- EXERCISE DIRECTIONS
Transcribe the material exactly. Images do not belong in the copy.

- SOURCE EXCERPT
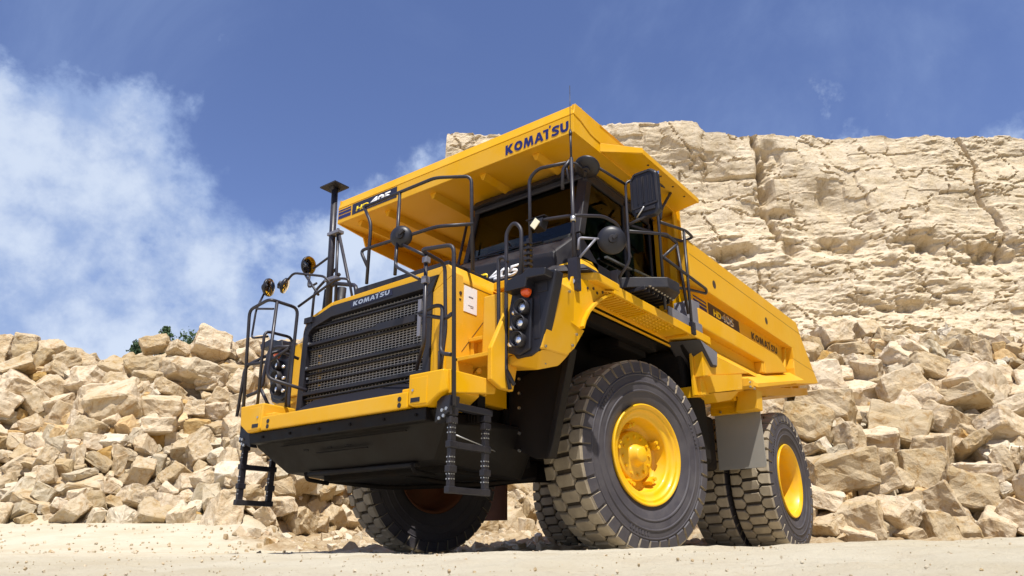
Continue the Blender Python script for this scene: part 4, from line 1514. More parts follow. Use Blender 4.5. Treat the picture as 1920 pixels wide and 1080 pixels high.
for s in (1, -1):
    rail([[(2.585, s * 1.35, 1.05), (2.662, s * 1.372, 2.31), (2.68, s * 1.02, 2.35), (2.36, s * 1.0, 2.335), (2.345, s * 1.02, 1.75), (2.36, s * 0.99, 1.42), (2.34, s * 1.0, 1.30)],
          [(2.60, s * 1.01, 2.34), (2.60, s * 1.03, 1.58), (2.36, s * 0.72, 1.46)]], 0.0165)
    rail([[(2.50, s * 0.86, 1.88), (2.52, s * 1.06, 1.905), (2.53, s * 1.15, 1.88), (2.56, s * 1.17, 1.48), (2.60, s * 1.32, 1.44)],
          [(2.50, s * 0.87, 1.87), (2.50, s * 1.16, 1.78), (2.63, s * 1.34, 1.75)], [(2.56, s * 1.17, 1.50), (2.48, s * 1.10, 1.31)]], 0.0165)
# extra bars on the far corner only
rail([[(2.62, -1.10, 1.33), (2.64, -1.10, 2.05), (2.30, -1.12, 2.06), (2.28, -1.14, 1.32)]], 0.0145)
rail([[(2.62, -1.42, 1.25), (2.63, -1.37, 1.74), (2.40, -1.20, 1.92), (2.20, -1.12, 1.86)]], 0.016)
rail([[(2.20, -0.295, 3.32), (2.20, -0.17, 3.10), (2.20, -0.17, 2.46)], [(2.20, -0.295, 3.32), (2.20, 0.69, 3.33), (2.03, 0.99, 3.32), (2.03, 1.03, 2.36)],
      [(2.20, 0.22, 3.32), (2.20, 0.22, 2.46)], [(2.03, 1.03, 2.82), (2.19, 0.73, 2.82), (2.20, -0.30, 2.84), (2.20, -0.17, 2.63)]], 0.0165)
# rails beside the stairs
rail([[(2.05, 1.50, 1.28), (2.05, 1.42, 1.42), (2.05, 1.345, 1.52), (2.05, 1.335, 2.40), (2.05, 1.40, 2.40), (2.05, 1.43, 2.34)],
      [(2.05, 1.46, 1.25), (2.05, 1.42, 1.42), (2.05, 1.42, 2.62), (2.05, 1.50, 2.70), (2.05, 1.58, 2.62), (2.05, 1.58, 2.10)]], 0.0165, fillet=0.06)
m = MB()
for i in range(7):
    m.box(1.84, 1.90, 1.49, 1.55, 2.24 + i * 0.05, 2.265 + i * 0.05)
m.box(1.86, 1.88, 1.505, 1.535, 2.2, 2.6)
part(m, 'rail_spring', BLK, 0.004)
# corner rail of the near deck
rail([[(1.55, 1.32, 2.36), (1.55, 1.31, 3.40), (1.55, 1.42, 3.47), (1.55, 1.74, 3.42)], [(1.55, 1.33, 2.93), (1.56, 1.55, 2.90), (1.55, 1.80, 2.865), (1.20, 1.90, 2.96), (0.95, 1.91, 2.97), (0.72, 1.91, 2.70)]], 0.0165)
# antenna mast
m = MB()
m.tube([(1.60, 1.82, 2.20), (1.60, 1.82, 3.42)], 0.017, 10)
m.tube([(1.60, 1.82, 3.42), (1.60, 1.82, 3.72)], 0.011, 8)
m.tube([(1.60, 1.82, 3.72), (1.60, 1.83, 4.20)], 0.0035, 6)
m.tube([(1.60, 1.82, 3.66), (1.60, 1.82, 3.70)], 0.016, 8)
m.tube([(1.60, 1.80, 3.40), (1.62, 1.74, 3.32), (1.62, 1.73, 3.12)], 0.016, 8, 0.03)
m.box(1.585, 1.64, 1.775, 1.87, 2.12, 2.42)
part(m, 'antenna_mast', RAIL)
m = MB()
m.disc((1.645, 1.82, 2.20), (1, 0.3, 0), 0.025, 0.02, 12)
m.tube([(1.60, 1.82, 2.78), (1.60, 1.82, 2.83)], 0.024, 10)
part(m, 'mast_clamp', GALV)
# rails along the walkway outside the cab
YR = 1.90
rail([[(0.0, YR, 2.36), (0.0, YR, 3.50), (-0.08, YR, 3.56)], [(0.10, 1.93, 3.74), (-0.10, YR, 3.85), (-0.42, YR, 3.90), (-0.095, YR, 3.54), (-0.05, YR, 3.40)],
      [(-0.03, YR, 3.36), (-0.72, YR, 3.51), (-0.92, YR, 3.495), (-0.80, 1.82, 3.42), (0.10, 1.62, 3.35)],
      [(0.75, YR, 2.97), (-0.18, YR, 3.27), (-0.45, YR, 3.25), (-0.03, YR, 2.95)],
      [(-0.66, YR, 3.48), (-0.65, YR, 2.30)], [(-0.55, 1.85, 3.28), (-0.70, 1.85, 2.5)],
      [(0.0, YR, 2.96), (-1.18, YR, 2.92), (-1.22, 1.88, 2.88), (-0.9, 1.80, 2.86), (-0.3, 1.72, 2.76)]], 0.0165, fillet=0.05)
m = MB()
m.box(-0.69, -0.61, 1.87, 1.93, 2.24, 2.38)
part(m, 'rail_foot', BLK, 0.005)
m = MB()
m.box(0.90, 0.98, 1.82, 1.90, 2.30, 2.50)
part(m, 'rail_foot', BLK, 0.005)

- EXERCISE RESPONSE
Continue the Blender Python script for this scene: part 4, from line 1514. More parts follow. Use Blender 4.5. Treat the picture as 1920 pixels wide and 1080 pixels high.
for s in (1, -1):
    rail([[(2.585, s * 1.35, 1.05), (2.662, s * 1.372, 2.31), (2.68, s * 1.02, 2.35), (2.36, s * 1.0, 2.335), (2.345, s * 1.02, 1.75), (2.36, s * 0.99, 1.42), (2.34, s * 1.0, 1.30)],
          [(2.60, s * 1.01, 2.34), (2.60, s * 1.03, 1.58), (2.36, s * 0.72, 1.46)]], 0.0165)
    rail([[(2.50, s * 0.86, 1.88), (2.52, s * 1.06, 1.905), (2.53, s * 1.15, 1.88), (2.56, s * 1.17, 1.48), (2.60, s * 1.32, 1.44)],
          [(2.50, s * 0.87, 1.87), (2.50, s * 1.16, 1.78), (2.63, s * 1.34, 1.75)], [(2.56, s * 1.17, 1.50), (2.48, s * 1.10, 1.31)]], 0.0165)
# extra bars on the far corner only
rail([[(2.62, -1.10, 1.33), (2.64, -1.10, 2.05), (2.30, -1.12, 2.06), (2.28, -1.14, 1.32)]], 0.0145)
rail([[(2.62, -1.42, 1.25), (2.63, -1.37, 1.74), (2.40, -1.20, 1.92), (2.20, -1.12, 1.86)]], 0.016)
rail([[(2.20, -0.295, 3.32), (2.20, -0.17, 3.10), (2.20, -0.17, 2.46)], [(2.20, -0.295, 3.32), (2.20, 0.69, 3.33), (2.03, 0.99, 3.32), (2.03, 1.03, 2.36)],
      [(2.20, 0.22, 3.32), (2.20, 0.22, 2.46)], [(2.03, 1.03, 2.82), (2.19, 0.73, 2.82), (2.20, -0.30, 2.84), (2.20, -0.17, 2.63)]], 0.0165)
# rails beside the stairs
rail([[(2.05, 1.50, 1.28), (2.05, 1.42, 1.42), (2.05, 1.345, 1.52), (2.05, 1.335, 2.40), (2.05, 1.40, 2.40), (2.05, 1.43, 2.34)],
      [(2.05, 1.46, 1.25), (2.05, 1.42, 1.42), (2.05, 1.42, 2.62), (2.05, 1.50, 2.70), (2.05, 1.58, 2.62), (2.05, 1.58, 2.10)]], 0.0165, fillet=0.06)
m = MB()
for i in range(7):
    m.box(1.84, 1.90, 1.49, 1.55, 2.24 + i * 0.05, 2.265 + i * 0.05)
m.box(1.86, 1.88, 1.505, 1.535, 2.2, 2.6)
part(m, 'rail_spring', BLK, 0.004)
# corner rail of the near deck
rail([[(1.55, 1.32, 2.36), (1.55, 1.31, 3.40), (1.55, 1.42, 3.47), (1.55, 1.74, 3.42)], [(1.55, 1.33, 2.93), (1.56, 1.55, 2.90), (1.55, 1.80, 2.865), (1.20, 1.90, 2.96), (0.95, 1.91, 2.97), (0.72, 1.91, 2.70)]], 0.0165)
# antenna mast
m = MB()
m.tube([(1.60, 1.82, 2.20), (1.60, 1.82, 3.42)], 0.017, 10)
m.tube([(1.60, 1.82, 3.42), (1.60, 1.82, 3.72)], 0.011, 8)
m.tube([(1.60, 1.82, 3.72), (1.60, 1.83, 4.20)], 0.0035, 6)
m.tube([(1.60, 1.82, 3.66), (1.60, 1.82, 3.70)], 0.016, 8)
m.tube([(1.60, 1.80, 3.40), (1.62, 1.74, 3.32), (1.62, 1.73, 3.12)], 0.016, 8, 0.03)
m.box(1.585, 1.64, 1.775, 1.87, 2.12, 2.42)
part(m, 'antenna_mast', RAIL)
m = MB()
m.disc((1.645, 1.82, 2.20), (1, 0.3, 0), 0.025, 0.02, 12)
m.tube([(1.60, 1.82, 2.78), (1.60, 1.82, 2.83)], 0.024, 10)
part(m, 'mast_clamp', GALV)
# rails along the walkway outside the cab
YR = 1.90
rail([[(0.0, YR, 2.36), (0.0, YR, 3.50), (-0.08, YR, 3.56)], [(0.10, 1.93, 3.74), (-0.10, YR, 3.85), (-0.42, YR, 3.90), (-0.095, YR, 3.54), (-0.05, YR, 3.40)],
      [(-0.03, YR, 3.36), (-0.72, YR, 3.51), (-0.92, YR, 3.495), (-0.80, 1.82, 3.42), (0.10, 1.62, 3.35)],
      [(0.75, YR, 2.97), (-0.18, YR, 3.27), (-0.45, YR, 3.25), (-0.03, YR, 2.95)],
      [(-0.66, YR, 3.48), (-0.65, YR, 2.30)], [(-0.55, 1.85, 3.28), (-0.70, 1.85, 2.5)],
      [(0.0, YR, 2.96), (-1.18, YR, 2.92), (-1.22, 1.88, 2.88), (-0.9, 1.80, 2.86), (-0.3, 1.72, 2.76)]], 0.0165, fillet=0.05)
m = MB()
m.box(-0.69, -0.61, 1.87, 1.93, 2.24, 2.38)
part(m, 'rail_foot', BLK, 0.005)
m = MB()
m.box(0.90, 0.98, 1.82, 1.90, 2.30, 2.50)
part(m, 'rail_foot', BLK, 0.005)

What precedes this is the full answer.